The Matadors continued to improve during the off-season, though Burdine said most of her work was more mental than physical.

“I was always all over the place and never really focused,” Burdine said.

The Matadors’ hard work during the off-season has been more than evident in 2006. CSUN finished 16-12 overall, a much better performance than the previous year.

“During the spring, we worked really hard,” Burdine said. “We were really excited for the season to start.”

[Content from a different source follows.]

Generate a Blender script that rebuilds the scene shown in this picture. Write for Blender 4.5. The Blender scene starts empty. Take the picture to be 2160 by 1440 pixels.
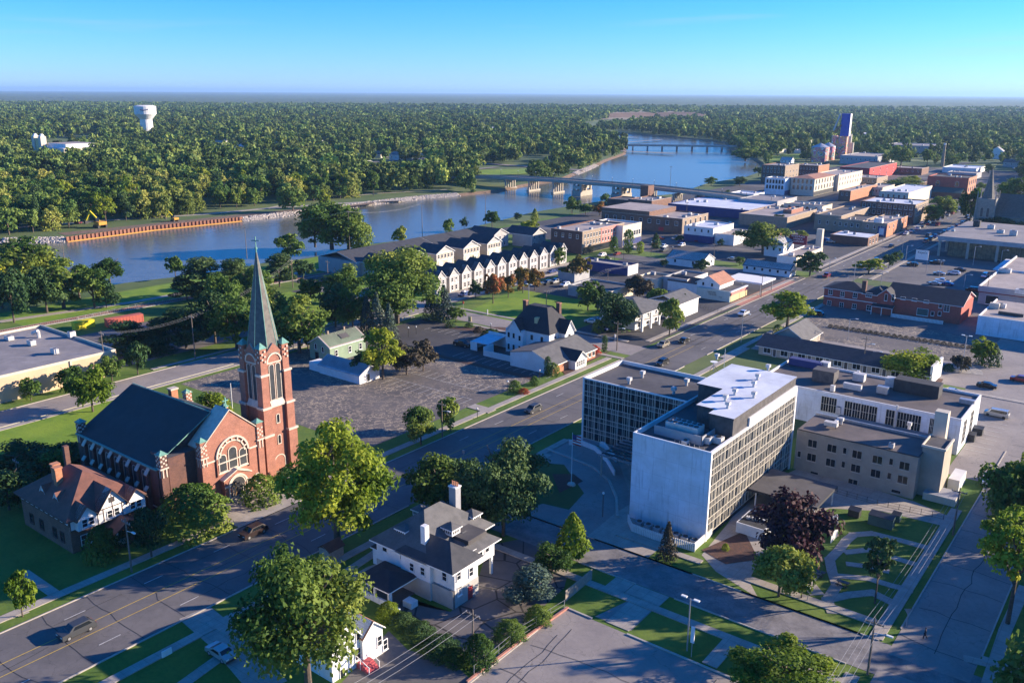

Burdine’s kills average has picked up this season, as she is averaging 2.85 kills per game, second on the team to sophomore middle blocker Darla Donaldson, surpassing her previous season total with 282 kills. Burdine also surpassed her total in service aces with 30 and has 330.5 service points. Burdine ranks tenth in the conference and third on the team in service aces. Burdine also ranks second on the team and ninth in the conference with 307 digs (3.10 dpg). Her improvements have not gone unnoticed by Stork.

“She’s a steadier player,” Stork said. “She’s a well-rounded player. All of her skills are polished and she does well in most of them, it’s just being more steady, and that’s what we need from that outside hitting position.”

Burdine has expressed interest in playing professionally once she finishes up at CSUN, but for now, her goal is to help CSUN improve the program. The Matadors finished at .500 in Big West Conference play with a 7-7 record. They lost four of their last five conference games to put them in a tie with UC Irvine. CSUN closed out its regular season with a win at Loyola Marymount University.